Sunday, July 5, 2009

fumbling towards ecstasy

all the fear has left me now
i'm not frightened anymore
it's my heart that pounds beneath my flesh
it's my mouth that pushes out this breath

i ran 9 miles this morning and as i slowly dragged my tired legs up the hill back to my car after our group stretch i was slapping tears off my hot cheeks. all i could think of was that i wanted to call mom and tell her that i just ran 9 miles. NINE MILES MOM! I DID IT! i wanted to tell her. i wanted to tell her that it wasn't so bad. that i'm not particularly scared about the mileage going up and up, because the 9 miles had seemed ridiculous a month ago and now i've done it and it was no big deal. hard, but not painful. work but not torture.

just wanted to tell her that.

and i wanted to tell her that i had a date. it was lame, but it was a date! a real one. i met up with one of the eharmony guys at julius meinl (joy! rooibos red velvet latte!). we're talking, he looks a little twitchy, but we have lots in common and the conversatin feels like it's flowing just fine and then he looks at his watch and BOOM! i get a "well, i'm gonna get going." ummm..,, ok..... we walk outside and he shakes my hand and thanks me for meeting him. no "i'll call you" or "i'd like to see you again" or anything like that. the date ended abruptly 47 minutes after it started. fine. whatever. i'm not scared of this dating thing not working out. i'm not unhappy. i'm just single.
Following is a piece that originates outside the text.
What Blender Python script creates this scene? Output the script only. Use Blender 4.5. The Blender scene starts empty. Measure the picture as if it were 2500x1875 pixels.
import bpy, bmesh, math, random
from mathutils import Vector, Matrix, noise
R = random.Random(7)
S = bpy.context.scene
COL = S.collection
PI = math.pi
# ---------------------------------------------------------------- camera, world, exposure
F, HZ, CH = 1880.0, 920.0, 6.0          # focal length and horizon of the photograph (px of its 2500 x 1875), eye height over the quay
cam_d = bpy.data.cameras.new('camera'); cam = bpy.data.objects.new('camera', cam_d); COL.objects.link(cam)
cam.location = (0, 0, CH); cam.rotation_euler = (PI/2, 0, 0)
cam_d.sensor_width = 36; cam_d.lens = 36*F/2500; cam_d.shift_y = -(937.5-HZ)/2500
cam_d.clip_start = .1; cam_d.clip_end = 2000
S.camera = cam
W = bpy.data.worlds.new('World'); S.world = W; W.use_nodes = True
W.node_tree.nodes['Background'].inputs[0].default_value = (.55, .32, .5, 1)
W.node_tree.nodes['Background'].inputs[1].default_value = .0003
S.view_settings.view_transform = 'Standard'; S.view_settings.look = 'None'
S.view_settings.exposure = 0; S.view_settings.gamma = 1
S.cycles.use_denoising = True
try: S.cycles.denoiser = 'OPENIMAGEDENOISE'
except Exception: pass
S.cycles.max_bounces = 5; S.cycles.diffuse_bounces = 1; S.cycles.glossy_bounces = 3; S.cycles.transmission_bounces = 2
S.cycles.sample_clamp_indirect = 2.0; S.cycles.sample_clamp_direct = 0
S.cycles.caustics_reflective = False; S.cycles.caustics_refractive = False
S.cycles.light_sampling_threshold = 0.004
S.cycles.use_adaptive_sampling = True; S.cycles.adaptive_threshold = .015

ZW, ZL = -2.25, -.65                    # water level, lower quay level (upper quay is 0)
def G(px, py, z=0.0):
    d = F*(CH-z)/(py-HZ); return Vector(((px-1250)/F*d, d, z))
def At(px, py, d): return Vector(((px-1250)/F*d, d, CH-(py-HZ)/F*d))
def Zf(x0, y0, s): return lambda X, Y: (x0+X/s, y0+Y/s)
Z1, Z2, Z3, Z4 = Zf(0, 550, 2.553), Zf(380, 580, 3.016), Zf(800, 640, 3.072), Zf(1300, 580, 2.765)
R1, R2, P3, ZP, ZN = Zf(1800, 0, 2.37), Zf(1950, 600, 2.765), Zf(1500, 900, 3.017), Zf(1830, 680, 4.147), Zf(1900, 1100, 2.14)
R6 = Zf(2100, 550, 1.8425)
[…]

then i ended up talking to Yale on the phone for 2 and a half hours. at some points i thought i could maybe swoon and then at other points i was disheartened and annoyed and convinced that it just won't work out. but i want to like him. and i still think there may be potential. but who knows. he may have decided that he is not as excited about me as he thought he was.

and that is fine with me.

honestly, i'm nervous that i may have trouble feeling particularly excited about anyone until i feel like i have met someone extraordinary. that's the catch, really.

really.

i just want something extraordinary. is that too much to ask?
for now i'm just fumbling in that direction.

1 comment:

Roxanne said...

WOOHOO on 9 miles girl, just one foot in front of the other. Mom is proud of you...me too!